A: It's possible in Q4 2024. By 2025, we expect to no longer have significant year-over-year volume headwinds in both modular and storage, supporting record growth expectations. -
Storage Demand in H2
Q: What's driving the expected increase in storage units in H2?
A: The uptick from Q3 into Q4 is primarily driven by retail demand, which we anticipate will cause a sequential pickup. While some rentals are seasonal, many turn into longer-term leases. -
Price Sensitivity and Testing
Q: What are you seeing in terms of customer price sensitivity?
A: We're seeing steady improvement in spot rates across all products except conventional storage. In that area, we're more aggressive in testing price-volume elasticity to gain volume, but overall, the portfolio is performing as expected. -
M&A Strategy
Q: Does your scale advantage increase M&A opportunities?
A: We are generally in the markets we need to be in. Recent M&A focuses on expanding into new space solutions like blast-resistant units, temperature-controlled storage, and clear span structures. These offer significant upside over the next 3 to 5 years. -
Seasonal Portable Storage Outlook
Q: What is the outlook for the seasonal storage business and AMR?
A: Current order rates support sequential unit on rent growth in Q3 across all end markets. We expect a pickup upwards of 10,000 units from Q3 into Q4, stronger than last year. Storage value-added products are contributing to AMR growth, with LTM delivered rate around $33 per unit per month, aiming for a $70 per unit longer-term target. Temperature-controlled storage is also boosting AMR. -
Competitive Advantage in Transactional Projects
Q: Are you competitively advantaged in transactional, interest rate-sensitive projects?
A: Yes, our modular activations are up modestly despite declines in nonresidential starts, indicating we're faring well due to scale. Enhancements to our digital customer experience are targeting this market, allowing us to efficiently convert customers using technology. -
Modular Rate Spread
Q: What is the current spread between your average modular rate and the LTM rate?
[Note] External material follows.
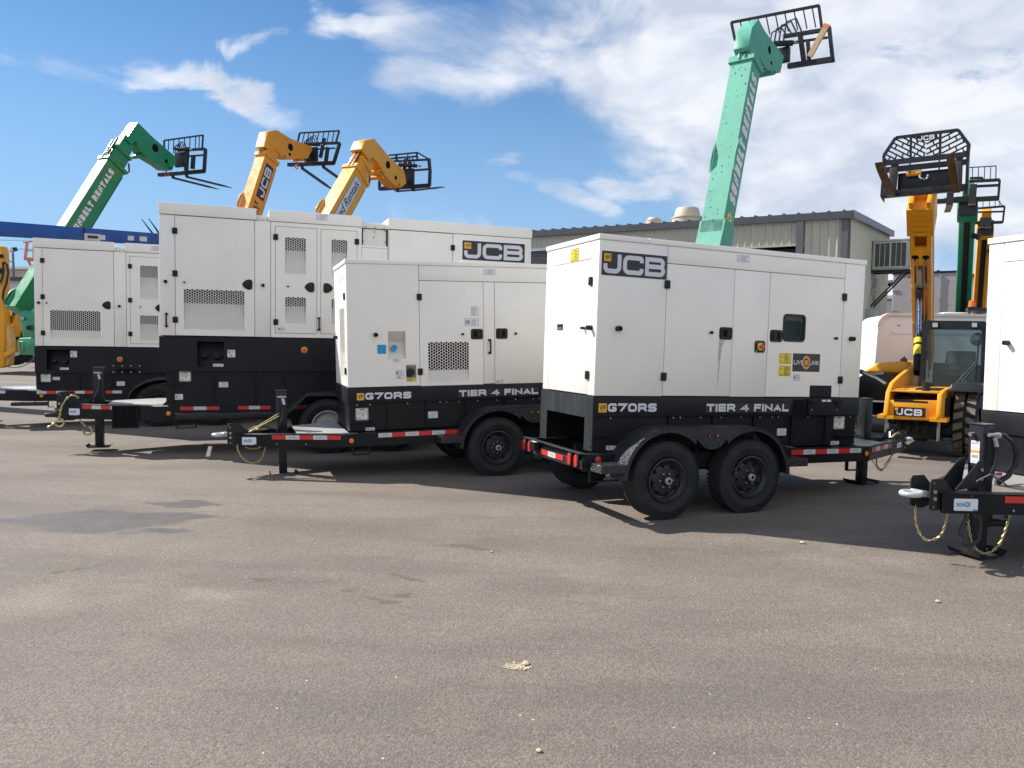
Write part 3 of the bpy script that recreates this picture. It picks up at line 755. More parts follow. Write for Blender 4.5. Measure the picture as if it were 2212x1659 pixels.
def coupler(parent, x0, x1, z0, z1, wy=.085):
    mm = M()
    for s in (-1, 1):
        prof = [(x0 - .24, z0 + .06), (x0 - .02, z0), (x1 - .02, z0), (x1, z0 + .02), (x1, z1 - .02), (x1 - .02, z1), (x0 + .01, z1), (x0 - .1, z1 - .11), (x0 - .24, z1 - .11)]
        mm.prism([(x, s * wy - .006, z) for x, z in prof], (0, .012, 0), SATIN)
        for bz in (z0 + (z1 - z0) * .38, z0 + (z1 - z0) * .6): mm.cyl((x1 - .035, s * (wy + .006), bz), (x1 - .035, s * (wy + .022), bz), .017, ZINC, 6)
        for bz in (z0 + .025, z1 - .03): mm.cyl((x1 - .035, s * (wy + .006), bz), (x1 - .035, s * (wy + .008), bz), .008, STEEL, 10)
    mm.box((x0 - .05, -wy + .006, z0 + .03), (x0 - .02, wy - .006, z1 - .12), SATIN)
    return mm.build('coupler', parent, bevel=.002, seg=1)


def jack(parent, x, y, ztop, zmid, foot, w=.118, side=1, crank='down'):
    mm = M(); h = w / 2
    mm.box((x - h, y - h, zmid - .10), (x + h, y + h, ztop), SATIN); mm.box((x - h - .006, y - h - .006, ztop), (x + h + .006, y + h + .006, ztop + .008), SATIN)
    mm.box((x - h * .78, y - h * .78, foot + .012), (x + h * .78, y + h * .78, zmid - .10), SATIN)
    for k in range(4): mm.cyl((x, y + side * h * .78, zmid - .16 - k * .075), (x, y + side * (h * .78 + .002), zmid - .16 - k * .075), .010, DARK, 10)
    o = mm.build('jack', parent, bevel=.005)
    mm = M(); mm.box((x - .13, y - .13, foot), (x + .13, y + .13, foot + .01), SATIN)
    for s in (-1, 1): mm.prism([(x + s * .13, y - .13, foot), (x + s * .13, y + .13, foot), (x + s * .16, y + .13, foot + .03), (x + s * .16, y - .13, foot + .03)], (0, 0, .009), SATIN)
    mm.build('foot_plate', o)
    mm = M(); yy = y + side * (h + .02); mm.cyl((x, y + side * h, ztop - .07), (x, yy + side * .03, ztop - .07), .016, CHROME, 12); mm.cyl((x - .05, yy + side * .02, ztop - .07), (x + .05, yy + side * .02, ztop - .07), .014, STEEL, 10)
    if crank == 'down': P = [(x - .01, yy + side * .02, ztop - .09), (x - .025, yy + side * .03, ztop - .16), (x - .01, yy + side * .03, ztop - .30), (x + .04, yy + side * .035, ztop - .42)]
    else: P = [(x + .0, yy + side * .02, ztop - .08), (x - .10, yy + side * .05, ztop - .12), (x - .19, yy + side * .06, ztop - .22), (x - .18, yy + side * .06, ztop - .34), (x - .06, yy + side * .05, ztop - .44), (x - .02, yy + side * .04, ztop - .50)]
    mm.tube(P, .017, SATIN, 9); mm.tube([P[0], P[1]], .019, STEEL, 8); mm.build('crank_handle', o)
    return o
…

A: The spread is favorable in the 15–20% range, representing a significant tailwind as we close 2024 and head into 2025. -
Fleet Readiness for 2025 Growth
Q: Is the fleet prepared for 2025's expected growth?
A: Yes, we can adjust refurbishment on a 2-week lead time, especially for the modular business. We have 20% idle capacity on the storage side, worth upwards of $150 million in lease revenue. We run a 90-day zero-based capital budgeting process and are well-prepared for 2025. -
Large vs. Small Project Demand
Q: Are you seeing increased infrastructure activity and what would boost small projects?
A: Large projects continue to provide foundational demand across all regions, with no material change. Transactional, interest rate-sensitive small projects could benefit from rate cuts, but the extent needed is uncertain. More significant cuts would have a greater impact. -
Modular Activation Trends
Q: Can you elaborate on modular activation trends?
A: April and May modular activations were up 8% year-over-year, June was light, and July activations rebounded, up about 3% year-over-year. Overall, Q2 modular activations were up 1%, and the backlog into August is promising.